CMS recently finalized a new Self-Referral Disclosure Protocol (SRDP) that includes forms for healthcare providers to use to disclose actual and potential violations of the federal physician self-referral statute (the “Stark Law”). Use of the new forms is mandatory starting June 1, 2017, but CMS encourages healthcare providers to start using the new forms immediately. The new SRDP itself, however, appears to be effective immediately, such that certain new elements of a self-disclosure addressed in the forms must arguably be included in self-disclosures submitted before June 1st in which the disclosing party chooses to not utilize the new forms.

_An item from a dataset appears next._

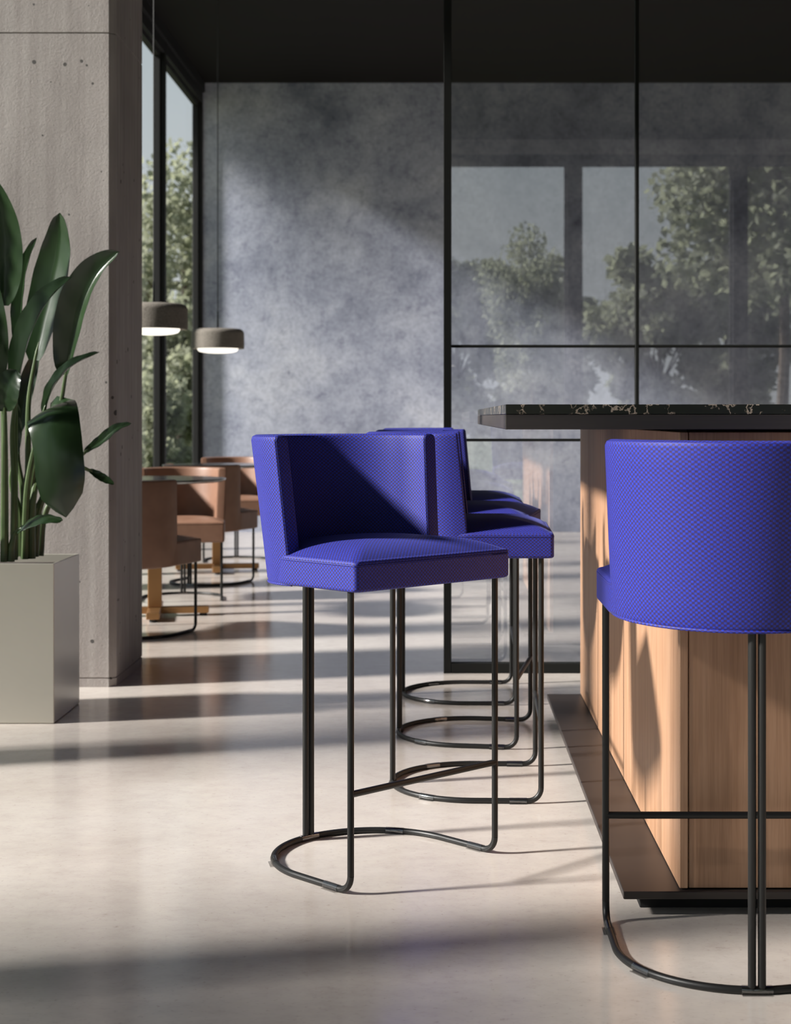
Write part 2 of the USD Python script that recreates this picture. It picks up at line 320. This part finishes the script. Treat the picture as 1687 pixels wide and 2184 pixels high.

CMS says that the new forms provide “a streamlined and standardized format” that will “will reduce the burden on providers and suppliers submitting disclosures and facilitate CMS’ review of the disclosures.” However, because the new forms expand the information required for submission and still permit an optional cover letter, preparing a submission under the new protocol is likely to require at least as much time and effort on the part of the disclosing party, if not more. Moreover, for parties with complex self-disclosures, the prescriptive structure of the forms may make it somewhat more challenging to weave a compelling narrative that frames the self-disclosed conduct in the best possible light.

As proposed last year, disclosures under the new SRDP include three main components:

  1. SRDP Disclosure Form
  2. Physician Information Form
  3. Financial Analysis Worksheet

The SRDP also retains a fourth “Certification” component, which is largely unchanged from the previous SRDP. Each of the three main components is discussed in more detail below.

SRDP Disclosure Form

Under the new SRDP Disclosure Form, the disclosing party must provide information regarding the party’s “history of abuse, pervasiveness of noncompliance, and steps to prevent future noncompliance[,]” in addition to providing general background information about the party.

CMS defines “pervasiveness of noncompliance” as “how common or frequent the disclosed noncompliance was in comparison with similar financial relationships between the disclosing party and physicians.” CMS suggests that “pervasiveness” can be answered in terms of percentages or raw numbers, and provides several examples of how to address the pervasiveness question.

The Disclosure Form also clarifies the “stand in the shoes” provisions of 42 C.F.R. § 411.354(c) and how to report noncompliance when a physician organization does not meet the requirements necessary to qualify as a group practice.

Physician Information Form

For each physician identified in the disclosure, the disclosing party must provide a “Physician Information Form.” For compensation arrangements, the new Physician Information Form provides “yes” or “no” checkboxes that CMS frames as allowing the disclosing party “to quickly identify those elements of an applicable exception that a financial relationship satisfied and those elements that the relationship failed to satisfy.” However, this checkbox approach constrains the flexibility of disclosing parties in characterizing a compensation arrangement’s violation of the Stark Law.

The disclosing party must still provide a narrative explanation detailing the specific type of noncompliant conduct being disclosed and how the arrangement was made compliant or otherwise terminated. As part of the Physician Information Form, the disclosing entity must also “(a) certify that the applicable financial relationship was noncompliant (or that the services failed to satisfy an applicable exception at 45 C.F.R. § 411.355), or (b) state that, because it cannot confirm that the financial relationship complied with the physician self-referral law, it is certifying noncompliance with the law.”

Additionally, the Physician Information Form requires the disclosing party to identify the “date of the discovery,” which under 42 C.F.R § 401.305(a)(2) is defined as “when the person has, or should have through the exercise of reasonable diligence, determined that the person has received an overpayment and quantified the amount of the overpayment.” The date of discovery starts the 60-day clock for reporting and returning overpayments.

Financial Analysis Worksheet

The Financial Analysis Worksheet requires that the disclosing party provide a financial analysis of the potential overpayment based on the 6-year lookback period. The 6-year lookback period is calculated from the date the overpayment was “identified.” Because the definition of “identified” includes when a party should have determined that an overpayment was made, identifying this date may be challenging for some providers.

In addition to providing specific details about the physician(s) and overpayment, the Financial Analysis Worksheet must include an explanation of the methodology used to determine the overpayment and must specifically state whether estimates were used and, if so, how those estimates were calculated.

Finally, unlike the previous SRDP, the disclosing party is not required to provide CMS with the actual amount of remuneration between the parties, unless specifically requested by CMS. However, under the new SRDP, the disclosing party is obligated to update CMS in the event of a bankruptcy filing, change of ownership, or change of designated representative with 30 days.